To some extent this has always been the case, and the current times we live in with social media and partisan politics is just a matter of degree. But also, it’s more than that, because even if it is only different in intensity, at some point different opinions become different realities. Beyond that point people start to take their differences more personally. The other side becomes an existential threat. Those who disagree are not just wrong, they are evil. We lose the common ground of agreed-upon facts. People actually remember history differently, and stop trusting experts as neutral arbiters of facts.

How bad can it get? History does not paint a reassuring picture.

But there are things we can do. The current study also showed that greater cognitive ability was somewhat protective of this effect, especially the influence of partisan allegiance. Yes this reinforces my existing narrative, but I think it is a reasonable one – that self-knowledge and critical thinking skills are protective against bias and manipulation (not immunity, but resistance).

Further, we can think as a society about how information is flowing through the system. The low-hanging fruit are social media algorithms and policies. Facebook tried dealing with fake news by placing a warning label on suspected fake new, but that did not work so they abandoned the project. Now they are adjusting their algorithms to reduce the spread of fake news.

But perhaps a bigger problem is the blurring of news with partisan entertainment. I suspect this genie is out of the bottle. In the past broadcast networks were bound by the Fairness Doctrine. They had to give equal time to opposing political views and candidates. This rule was abolished in 1987. In part this made sense – limited broadcast bandwidth was deemed a public resource. But when cable hit and the number of channels exploded, it seemed less necessary. But abolishing the Fairness Doctrine opened the floodgates to what we have now, news outlets that not only have an editorial spin, they are virtually propaganda outlets. They are optimized for attracting and keeping eyeballs, which means catering to emotion and supporting existing narratives. Constantly enraging your viewers is apparently a good business model.

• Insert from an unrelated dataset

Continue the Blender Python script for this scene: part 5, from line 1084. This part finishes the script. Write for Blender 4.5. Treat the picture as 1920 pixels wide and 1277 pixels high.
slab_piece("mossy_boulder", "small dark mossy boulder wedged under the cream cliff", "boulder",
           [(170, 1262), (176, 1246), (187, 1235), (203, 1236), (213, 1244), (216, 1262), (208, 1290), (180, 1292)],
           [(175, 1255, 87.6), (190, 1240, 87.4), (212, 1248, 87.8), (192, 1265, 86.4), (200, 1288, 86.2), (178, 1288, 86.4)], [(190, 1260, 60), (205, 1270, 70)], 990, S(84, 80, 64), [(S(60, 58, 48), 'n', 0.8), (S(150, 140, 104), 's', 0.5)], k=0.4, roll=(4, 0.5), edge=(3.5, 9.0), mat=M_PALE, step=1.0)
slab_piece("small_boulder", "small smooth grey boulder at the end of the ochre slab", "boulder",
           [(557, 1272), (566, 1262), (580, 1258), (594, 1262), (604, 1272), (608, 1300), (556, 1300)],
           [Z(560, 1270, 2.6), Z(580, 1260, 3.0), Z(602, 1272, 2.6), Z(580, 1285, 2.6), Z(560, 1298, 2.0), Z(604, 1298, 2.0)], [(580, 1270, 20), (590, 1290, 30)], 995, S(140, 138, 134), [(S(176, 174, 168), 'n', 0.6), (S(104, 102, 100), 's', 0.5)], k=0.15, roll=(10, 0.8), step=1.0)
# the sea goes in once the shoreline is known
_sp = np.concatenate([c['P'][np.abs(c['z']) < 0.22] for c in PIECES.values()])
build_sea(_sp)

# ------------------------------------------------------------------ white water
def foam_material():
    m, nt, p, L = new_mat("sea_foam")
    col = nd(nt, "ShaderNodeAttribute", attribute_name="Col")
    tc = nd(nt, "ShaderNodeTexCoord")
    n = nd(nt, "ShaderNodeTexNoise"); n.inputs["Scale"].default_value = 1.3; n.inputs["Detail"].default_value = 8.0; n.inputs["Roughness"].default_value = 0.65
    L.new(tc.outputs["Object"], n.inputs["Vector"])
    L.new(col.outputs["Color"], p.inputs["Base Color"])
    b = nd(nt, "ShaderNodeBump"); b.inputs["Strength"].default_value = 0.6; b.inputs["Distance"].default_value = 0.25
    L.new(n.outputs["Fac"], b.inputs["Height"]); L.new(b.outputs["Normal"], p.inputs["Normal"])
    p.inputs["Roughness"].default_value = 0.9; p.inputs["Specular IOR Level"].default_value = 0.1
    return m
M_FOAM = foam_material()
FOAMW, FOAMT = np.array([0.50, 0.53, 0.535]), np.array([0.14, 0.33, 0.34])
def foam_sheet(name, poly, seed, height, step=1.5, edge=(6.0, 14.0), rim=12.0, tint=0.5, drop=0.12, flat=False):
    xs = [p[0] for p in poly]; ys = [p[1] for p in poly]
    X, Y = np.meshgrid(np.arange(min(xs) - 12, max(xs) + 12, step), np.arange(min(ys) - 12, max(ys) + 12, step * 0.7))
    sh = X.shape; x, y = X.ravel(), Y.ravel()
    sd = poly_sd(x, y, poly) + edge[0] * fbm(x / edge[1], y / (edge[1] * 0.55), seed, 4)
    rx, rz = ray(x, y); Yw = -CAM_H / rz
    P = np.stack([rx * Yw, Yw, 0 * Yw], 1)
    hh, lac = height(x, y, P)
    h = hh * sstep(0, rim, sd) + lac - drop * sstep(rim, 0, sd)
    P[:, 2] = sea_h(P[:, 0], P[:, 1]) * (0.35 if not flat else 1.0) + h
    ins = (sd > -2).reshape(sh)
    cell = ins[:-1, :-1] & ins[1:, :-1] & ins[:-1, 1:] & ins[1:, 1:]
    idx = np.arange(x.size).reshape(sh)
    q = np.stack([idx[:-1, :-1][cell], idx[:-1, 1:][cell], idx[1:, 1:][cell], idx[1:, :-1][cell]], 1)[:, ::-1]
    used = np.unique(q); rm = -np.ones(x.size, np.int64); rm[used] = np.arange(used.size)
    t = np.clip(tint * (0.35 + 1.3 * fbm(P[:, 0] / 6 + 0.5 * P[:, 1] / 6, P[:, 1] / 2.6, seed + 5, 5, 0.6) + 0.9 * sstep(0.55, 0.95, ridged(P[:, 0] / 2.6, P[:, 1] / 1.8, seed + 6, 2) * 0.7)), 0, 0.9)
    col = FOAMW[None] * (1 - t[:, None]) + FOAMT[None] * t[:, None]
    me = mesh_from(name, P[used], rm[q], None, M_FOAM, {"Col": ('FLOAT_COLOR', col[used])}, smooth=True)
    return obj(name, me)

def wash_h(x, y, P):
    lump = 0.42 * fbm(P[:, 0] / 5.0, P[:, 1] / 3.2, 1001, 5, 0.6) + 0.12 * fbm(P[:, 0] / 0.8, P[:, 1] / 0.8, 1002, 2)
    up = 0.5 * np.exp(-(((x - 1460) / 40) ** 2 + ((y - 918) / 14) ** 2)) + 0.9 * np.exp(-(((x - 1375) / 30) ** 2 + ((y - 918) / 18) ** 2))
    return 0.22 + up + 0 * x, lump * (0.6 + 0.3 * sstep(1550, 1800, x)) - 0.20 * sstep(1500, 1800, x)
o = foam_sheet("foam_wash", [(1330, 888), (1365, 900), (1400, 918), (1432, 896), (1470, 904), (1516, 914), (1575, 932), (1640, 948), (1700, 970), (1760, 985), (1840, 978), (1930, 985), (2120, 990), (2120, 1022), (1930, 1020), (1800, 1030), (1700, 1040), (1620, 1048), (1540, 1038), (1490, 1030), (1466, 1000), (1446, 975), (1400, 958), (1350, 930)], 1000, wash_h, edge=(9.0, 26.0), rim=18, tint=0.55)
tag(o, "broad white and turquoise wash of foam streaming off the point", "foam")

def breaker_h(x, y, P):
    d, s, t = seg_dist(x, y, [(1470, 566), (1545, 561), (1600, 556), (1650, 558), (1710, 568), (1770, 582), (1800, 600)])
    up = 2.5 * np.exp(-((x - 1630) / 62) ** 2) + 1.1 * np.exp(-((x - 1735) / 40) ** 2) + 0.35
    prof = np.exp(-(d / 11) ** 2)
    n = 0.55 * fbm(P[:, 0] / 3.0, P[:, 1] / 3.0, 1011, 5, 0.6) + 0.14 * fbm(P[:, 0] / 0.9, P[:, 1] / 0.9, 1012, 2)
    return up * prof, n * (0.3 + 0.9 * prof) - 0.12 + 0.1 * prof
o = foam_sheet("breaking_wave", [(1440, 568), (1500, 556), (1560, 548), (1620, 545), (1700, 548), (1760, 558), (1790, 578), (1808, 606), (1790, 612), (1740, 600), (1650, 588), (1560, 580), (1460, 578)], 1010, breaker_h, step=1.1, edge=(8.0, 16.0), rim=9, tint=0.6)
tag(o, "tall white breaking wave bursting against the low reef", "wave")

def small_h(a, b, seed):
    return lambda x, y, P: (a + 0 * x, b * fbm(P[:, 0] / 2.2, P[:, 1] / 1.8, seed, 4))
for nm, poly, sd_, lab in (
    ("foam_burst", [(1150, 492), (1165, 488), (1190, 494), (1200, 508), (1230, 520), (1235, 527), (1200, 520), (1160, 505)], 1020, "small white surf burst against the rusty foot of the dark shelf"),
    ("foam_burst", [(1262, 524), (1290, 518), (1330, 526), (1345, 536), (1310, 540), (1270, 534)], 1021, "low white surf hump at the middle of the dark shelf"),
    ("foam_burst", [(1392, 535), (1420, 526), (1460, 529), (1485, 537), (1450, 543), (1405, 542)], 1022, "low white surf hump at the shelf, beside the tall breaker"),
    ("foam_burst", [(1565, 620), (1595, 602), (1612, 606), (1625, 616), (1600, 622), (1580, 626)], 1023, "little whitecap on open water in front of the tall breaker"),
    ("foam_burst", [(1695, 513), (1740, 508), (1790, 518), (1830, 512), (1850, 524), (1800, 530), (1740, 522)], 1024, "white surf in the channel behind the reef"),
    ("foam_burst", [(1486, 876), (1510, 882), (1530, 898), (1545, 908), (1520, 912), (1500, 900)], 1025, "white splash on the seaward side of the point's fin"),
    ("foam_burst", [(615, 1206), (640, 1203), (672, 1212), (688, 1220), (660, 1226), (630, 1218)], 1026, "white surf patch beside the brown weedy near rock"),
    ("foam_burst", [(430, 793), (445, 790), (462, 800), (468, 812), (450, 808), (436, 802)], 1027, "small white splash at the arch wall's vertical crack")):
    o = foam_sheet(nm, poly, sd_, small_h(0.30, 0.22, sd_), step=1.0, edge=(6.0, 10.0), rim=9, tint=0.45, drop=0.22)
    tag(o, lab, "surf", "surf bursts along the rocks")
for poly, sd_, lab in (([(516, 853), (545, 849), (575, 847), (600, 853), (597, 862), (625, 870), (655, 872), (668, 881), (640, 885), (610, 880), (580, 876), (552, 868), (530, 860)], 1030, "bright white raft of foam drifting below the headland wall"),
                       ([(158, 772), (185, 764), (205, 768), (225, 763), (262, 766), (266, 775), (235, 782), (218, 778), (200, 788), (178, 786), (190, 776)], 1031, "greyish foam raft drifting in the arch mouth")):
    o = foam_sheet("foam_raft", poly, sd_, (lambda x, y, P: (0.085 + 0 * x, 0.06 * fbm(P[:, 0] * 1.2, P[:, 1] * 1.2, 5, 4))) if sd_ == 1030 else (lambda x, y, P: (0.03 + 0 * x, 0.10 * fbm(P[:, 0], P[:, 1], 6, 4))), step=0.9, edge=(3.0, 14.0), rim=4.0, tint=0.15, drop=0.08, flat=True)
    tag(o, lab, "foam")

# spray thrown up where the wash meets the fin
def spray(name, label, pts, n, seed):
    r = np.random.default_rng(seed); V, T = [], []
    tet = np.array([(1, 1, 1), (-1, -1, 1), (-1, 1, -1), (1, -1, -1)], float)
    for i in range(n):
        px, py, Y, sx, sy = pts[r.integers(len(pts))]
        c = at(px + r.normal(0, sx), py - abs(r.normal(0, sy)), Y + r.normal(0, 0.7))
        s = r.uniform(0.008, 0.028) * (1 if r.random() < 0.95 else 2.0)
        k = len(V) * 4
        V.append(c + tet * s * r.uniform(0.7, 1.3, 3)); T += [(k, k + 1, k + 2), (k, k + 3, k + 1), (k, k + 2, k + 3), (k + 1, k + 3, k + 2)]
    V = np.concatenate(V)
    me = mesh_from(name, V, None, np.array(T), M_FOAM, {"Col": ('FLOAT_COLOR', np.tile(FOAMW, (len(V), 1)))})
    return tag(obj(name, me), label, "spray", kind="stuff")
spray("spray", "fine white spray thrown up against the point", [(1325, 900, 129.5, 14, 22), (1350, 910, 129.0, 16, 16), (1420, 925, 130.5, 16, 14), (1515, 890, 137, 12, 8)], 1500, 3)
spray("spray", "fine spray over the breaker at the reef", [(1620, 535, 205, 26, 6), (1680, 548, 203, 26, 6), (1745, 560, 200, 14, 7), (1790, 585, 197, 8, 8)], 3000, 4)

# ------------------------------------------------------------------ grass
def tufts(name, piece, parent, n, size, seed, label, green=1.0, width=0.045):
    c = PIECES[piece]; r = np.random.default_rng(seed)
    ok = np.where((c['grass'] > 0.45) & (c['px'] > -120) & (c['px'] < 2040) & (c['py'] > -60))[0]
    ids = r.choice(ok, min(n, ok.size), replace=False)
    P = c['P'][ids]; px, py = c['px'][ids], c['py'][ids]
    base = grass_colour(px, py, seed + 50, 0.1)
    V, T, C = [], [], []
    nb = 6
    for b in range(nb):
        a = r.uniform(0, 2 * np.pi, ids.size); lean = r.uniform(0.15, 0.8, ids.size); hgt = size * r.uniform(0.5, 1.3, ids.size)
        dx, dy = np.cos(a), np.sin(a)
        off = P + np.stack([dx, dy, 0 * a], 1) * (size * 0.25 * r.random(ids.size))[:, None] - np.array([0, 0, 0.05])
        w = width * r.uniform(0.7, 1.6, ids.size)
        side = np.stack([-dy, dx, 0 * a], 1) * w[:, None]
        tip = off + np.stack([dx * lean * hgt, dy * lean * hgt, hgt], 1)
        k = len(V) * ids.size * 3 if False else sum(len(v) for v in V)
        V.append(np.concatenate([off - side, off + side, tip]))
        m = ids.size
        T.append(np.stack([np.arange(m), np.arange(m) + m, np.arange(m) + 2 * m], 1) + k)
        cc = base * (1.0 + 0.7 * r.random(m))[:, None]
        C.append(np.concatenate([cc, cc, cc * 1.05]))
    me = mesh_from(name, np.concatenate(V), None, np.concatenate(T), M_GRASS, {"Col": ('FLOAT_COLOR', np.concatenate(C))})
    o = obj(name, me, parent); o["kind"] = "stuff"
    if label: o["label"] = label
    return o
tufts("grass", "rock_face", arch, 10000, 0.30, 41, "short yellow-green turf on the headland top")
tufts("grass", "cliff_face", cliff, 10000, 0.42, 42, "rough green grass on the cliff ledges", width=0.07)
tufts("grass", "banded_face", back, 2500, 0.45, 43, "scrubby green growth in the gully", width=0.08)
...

I doubt we can go back to the Fairness Doctrine, and I’m not sure we should. But given what we know about human memory and motivated reasoning, we do need to think carefully about the results of this sociological experiment we are conducting. Has it really created the kind of world we want to live in? Perhaps the harder question – what exactly can we do about it? At the very least, we need to prioritize education and critical thinking. It seems that any modern democracy can only thrive with a media-savvy public.